Père de l’art brut, Jean Dubuffet se sera toute sa vie intéressé aux cultures extra-occidentales, exhortant à décloisonner les savoirs. Aujourd’hui, le MUCEM dévoile sur son site une visite virtuelle de la rétrospective qu’il lui consacrait l’an dernier – « Jean Dubuffet, un barbare en Europe » (24 avril – 2 septembre 2019).
Une occasion de partager un florilège des belles fulgurances de cet artiste qui n’a eu de cesse de remettre en question le système de valeurs dominant pour créer une poétique du décentrement du regard et des certitudes. Apprendre à regarder les choses plusieurs fois… de biais, surtout de biais.
« Il n’est pas interdit d’imaginer pour l’interprétation du monde d’autres déchiffrements, d’autres ordonnancements que ceux auxquels nous avions fait jusqu’à maintenant pleine confiance »
Lettre aux visiteurs de l’expo de ses travaux au Havre, 1976
« J’aspire à un art qui soit directement branché sur notre vie courante, un art qui prenne départ dans cette vie courante, qui soit de notre vraie vie et de nos vraies humeurs une émanation immédiate »
Positions anti-culturelles, 1951, Prospectus et tous écrits suivants, Editions Gallimard
« Du reste peut-on légitimement parler d’un art des primitifs? On range là toutes les espèces d’art bien disparates. Somme toute, on y range tout ce qui n’est pas hellénistique. C’est bien arbitraire »
Positions anti-culturelles, 1951, Prospectus et tous écrits suivants, Editions Gallimard
« Il faut plutôt regarder les choses beaucoup de fois. Et en changeant à chaque fois d’angle, pas deux fois sous le même angle. Les aborder une fois en dessus, une fois en dessous, une fois de biais – surtout de biais »

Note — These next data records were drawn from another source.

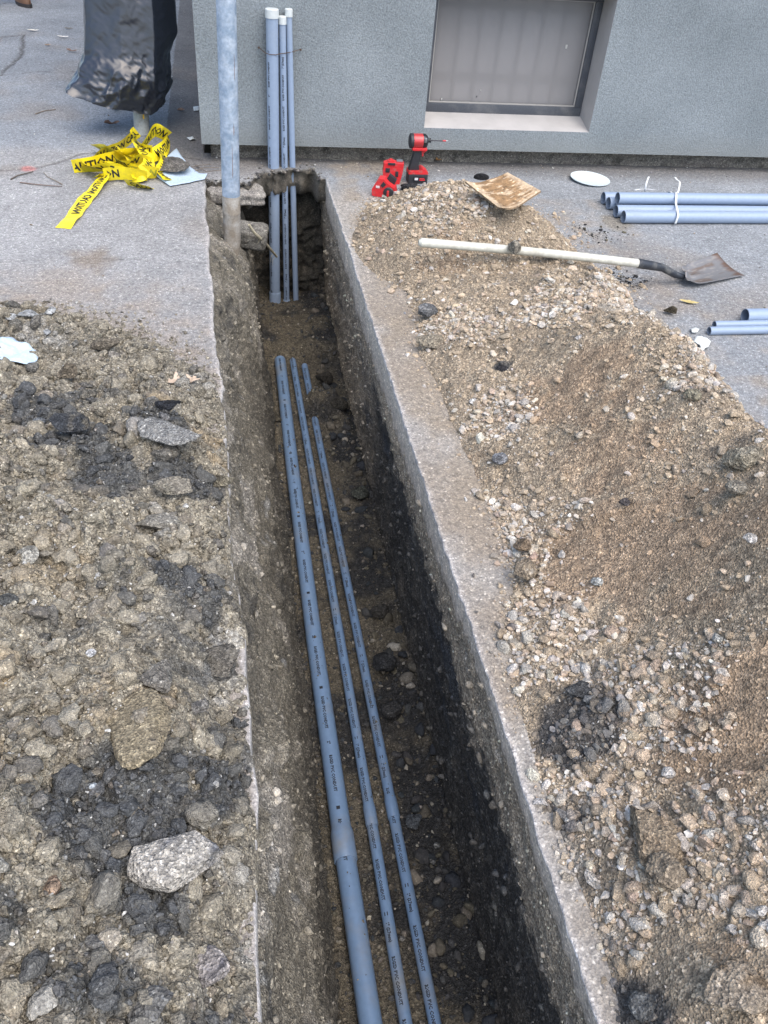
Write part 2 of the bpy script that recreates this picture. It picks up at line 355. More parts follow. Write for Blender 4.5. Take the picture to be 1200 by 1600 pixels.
def heap_color_right(x, y):
    c = np.ones(x.shape+(3,))*np.array((0.350, 0.288, 0.212))
    c = mixc(c, (0.325, 0.24, 0.165), blobmask(x, y, R_BROWN, 5)*0.8)
    c = mixc(c, (0.43, 0.41, 0.365), blobmask(x, y, R_PALE, 7)*0.8)
    c = mixc(c, (0.058, 0.06, 0.062), blobmask(x, y, R_DARK, 9)*0.9)
    c *= (1+0.18*fbm2(x, y, 6, 4, 21))[..., None]; return c
def heap_color_left(x, y):
    c = np.ones(x.shape+(3,))*np.array((0.275, 0.253, 0.203))
    c = mixc(c, (0.31, 0.255, 0.175), blobmask(x, y, L_OCHRE, 5)*0.8)
    c = mixc(c, (0.36, 0.36, 0.345), blobmask(x, y, L_PALE, 7)*0.8)
    c = mixc(c, (0.078, 0.084, 0.088), blobmask(x, y, L_DARK, 9)*0.85)
    c *= (1+0.22*fbm2(x, y, 7, 4, 25))[..., None]; return c

def axis_steps(a, b, f):
    v = [a]
    while v[-1] < b: v.append(v[-1]+f(v[-1]))
    return np.array(v)

# ------------------------------------------------------------------ trench outline
XL_Y = [-1.5, .49, .89, 1.15, 1.63, 2.43, 2.78, 4.31, 60]; XL_X = [-.02, -.012, -.004, -.006, -.025, -.039, -.056, -.091, -.094]
def xl(y): return np.interp(y, XL_Y, XL_X)+0.006*vn2(y*9, y*0, 4)+0.003*vn2(y*40, y*0, 5)+0.012*sstep(0.35, 0.8, vn2(y*5.3, y*0, 14))*sstep(2.6, 2.2, y)
def xr(y): return 0.542+0.003*vn2(y*7, y*0, 6)+0.0025*vn2(y*45, y*0, 7)
BAND_Y = [.4, 1.0, 1.3, 1.7, 2.3, 3.0, 3.4, 4.5]; BAND_Z = [-.080, -.075, -.09, -.12, -.15, -.165, -.165, -.15]
def bandz(y): return np.interp(y, BAND_Y, BAND_Z)+0.007*vn2(y*14, y*0, 8)+0.006*vn2(y*50, y*0, 9)
FZ = -0.86

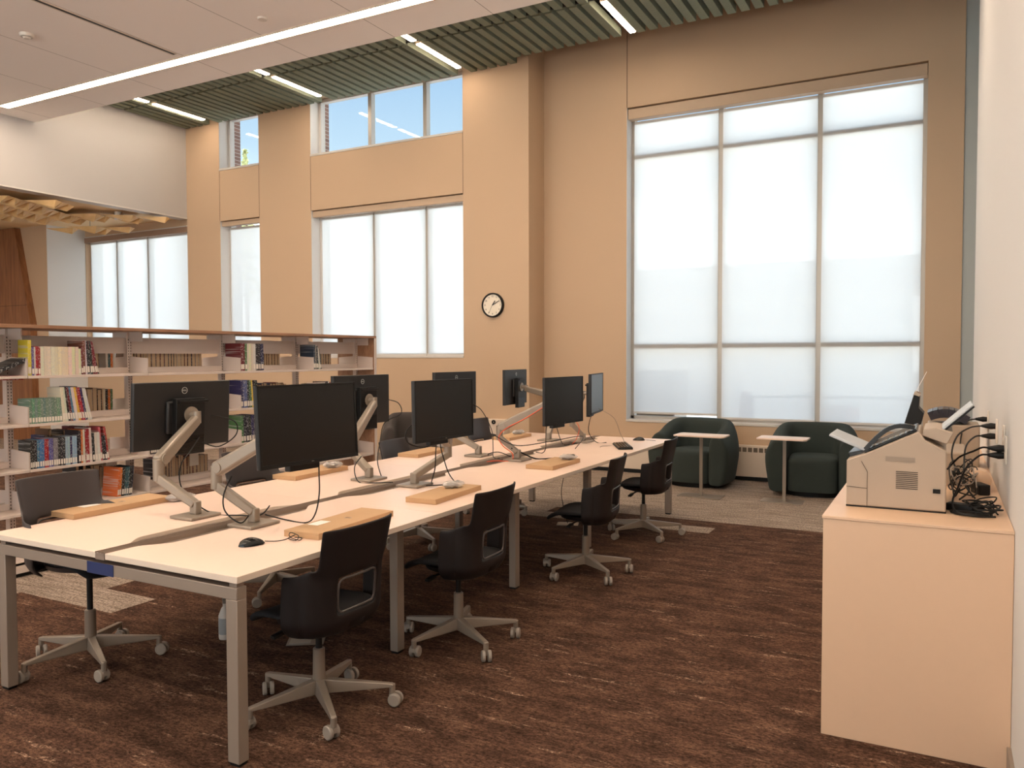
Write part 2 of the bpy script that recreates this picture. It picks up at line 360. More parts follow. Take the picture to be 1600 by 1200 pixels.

Jean Dubuffet, Causettes, 1947
« Une maison est un être – autant qu’un homme ou un arbre – une fenêtre est un être, une vague de la mer est un être comme vous et moi. Un rideau aussi bien sûr. Un fleuve est un être. Une montagne est un être »
Lettre à André Breton, 19 juillet 1948
« Se nourrir des inscriptions, des tracés instinctifs. Respecter les impulsions, les spontanéités ancestrales de la main humaine quand elle trace ses signes »
Notes pour les fins lettrés, 1946
« La topographie de la pensée et la langue qui l’exprime sont une seule et même chose. Changer la langue, la pensée suivra! »
Bâtons rompus, 1983
Le saviez-vous?
« Dubuffet réalise trois voyages dans le grand sud saharien en 1947, 1948 et 1949. Sa motivation première consiste à se purger d’une culture qu’il juge oppressante et néfaste à son travail de création. La minéralité du paysage répond à son intérêt pour les matériaux bruts. Le mode de vie des locaux qu’il côtoie semble satisfaire sa volonté d’isolement.
Sur place, le peintre apprend l’arabe et des dialectes touaregs. Il s’intéresse à la musique locale et réalise de nombreux dessins. En place du désert de culture qu’il espérait découvrir, il rencontre une culture du désert. »
Extrait de l’exposition « Jean Dubuffet, un barbare en Europe » présentée au Mucem l’an dernier.